Raccontiamo il Bene
Una campagna per contare e raccontare le pratiche di riutilizzo dei beni confiscati gestite dall'associazionismo
Il prossimo 7 marzo saranno trascorsi 27 anni dall’approvazione della Legge 109/96 sul riutilizzo sociale dei beni confiscati alle mafie, che ha rappresentato un formidabile strumento di contrasto ai clan e all’economia criminale, consentendo contestualmente di disseminare in tutta Italia esperienze di riscatto e cambiamento.

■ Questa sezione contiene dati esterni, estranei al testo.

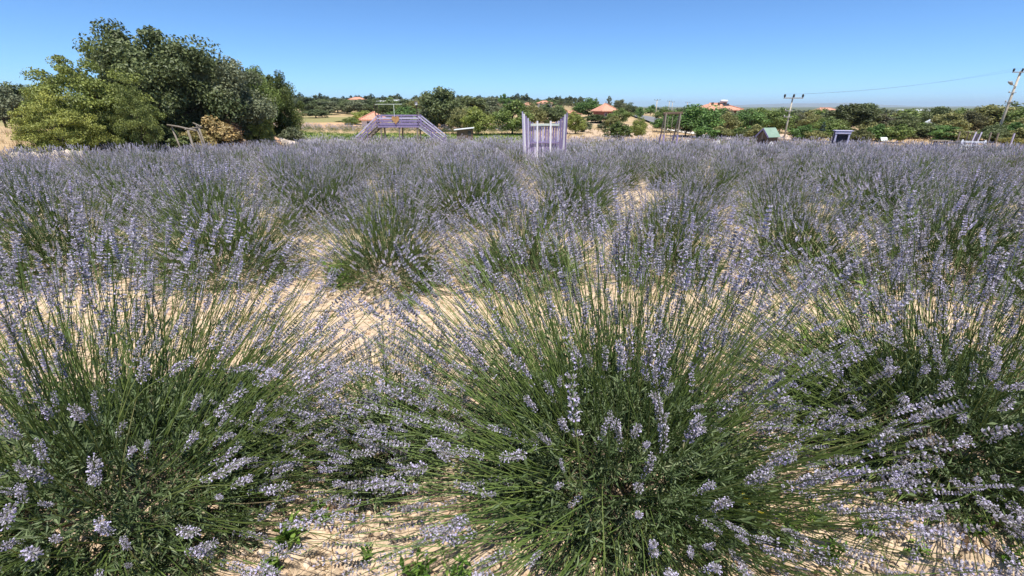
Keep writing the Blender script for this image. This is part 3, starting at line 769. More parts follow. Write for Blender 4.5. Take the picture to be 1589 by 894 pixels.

In tutto il Paese contiamo oggi oltre 950 soggetti sociali impegnati quotidianamente nella gestione di questi luoghi, trasformati da beni esclusivi e simbolo del potere criminale sul territorio a beni di comunità. Una rete di esperienze in grado di fornire servizi e generare welfare, di creare nuovi modelli di economia e di sviluppo, di prendersi cura di chi fa più fatica. In tanti casi, aggiungendo a questo valore anche quello della memoria delle vittime innocenti delle mafie, cui i beni confiscati e i prodotti delle attività che vi si realizzano vengono intitolati. Il nostro impegno, dunque, è e deve restare quello di valorizzare la bellezza di queste storie, moltiplicandone la conoscenza.
Sin dal 2013 Libera si è assunta la responsabilità di costruire una mappatura di queste pratiche di riutilizzo gestiste dal Terzo Settore. Un vero e proprio censimento che Libera aggiorna annualmente in occasione proprio del compleanno della Legge 109.

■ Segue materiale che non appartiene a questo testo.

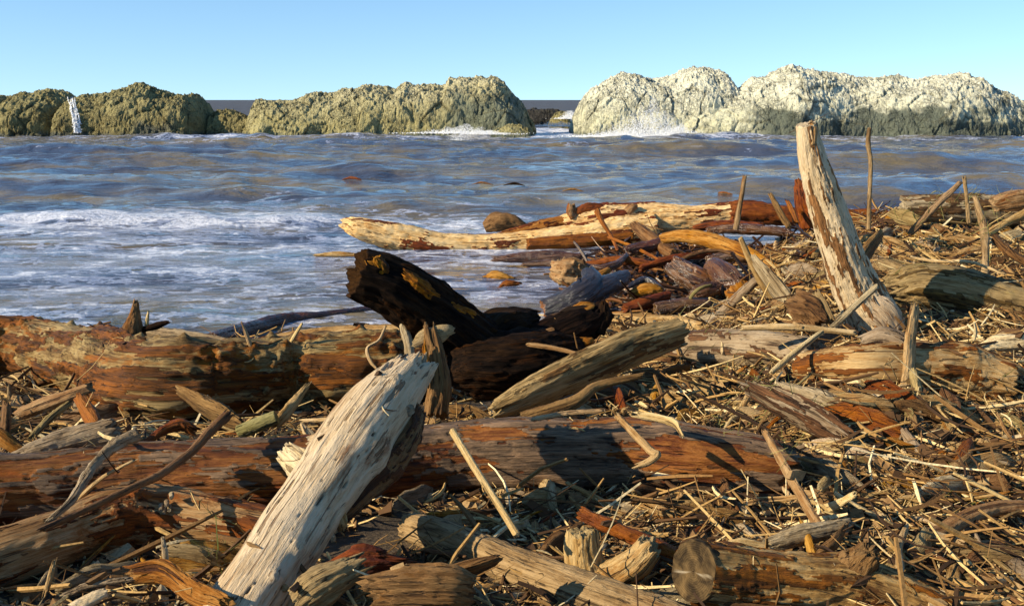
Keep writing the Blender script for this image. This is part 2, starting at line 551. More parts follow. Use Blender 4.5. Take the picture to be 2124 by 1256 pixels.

Da questa esigenza nasce la campagna RACCONTIAMO IL BENE, con l’obiettivo di contare e raccontare il valore e i valori di questo mondo variegato e articolato, che attraversa l’Italia dal nord al sud.
Un lavoro per il quale è fondamentale la partecipazione dei soggetti gestori di beni confiscati, ai quali chiediamo di compilare un breve questionario quali-quantitativo, in grado di aiutarci a scattare una fotografia aggiornata di quanto si muove attorno al tema del riutilizzo pubblico e sociale dei beni confiscati, che sta cambiando il volto di tante aree del Paese.
Un racconto collettivo capace di dimostrare, una volta di più, che riutilizzare i beni confiscati per finalità pubbliche e sociali non solo ha un valore etico, culturale, politico e simbolico insostituibile, ma anche un importante valore economico, che si traduce in esperienze di imprenditorialità sociale, in contratti di lavoro, in un grande sistema di welfare.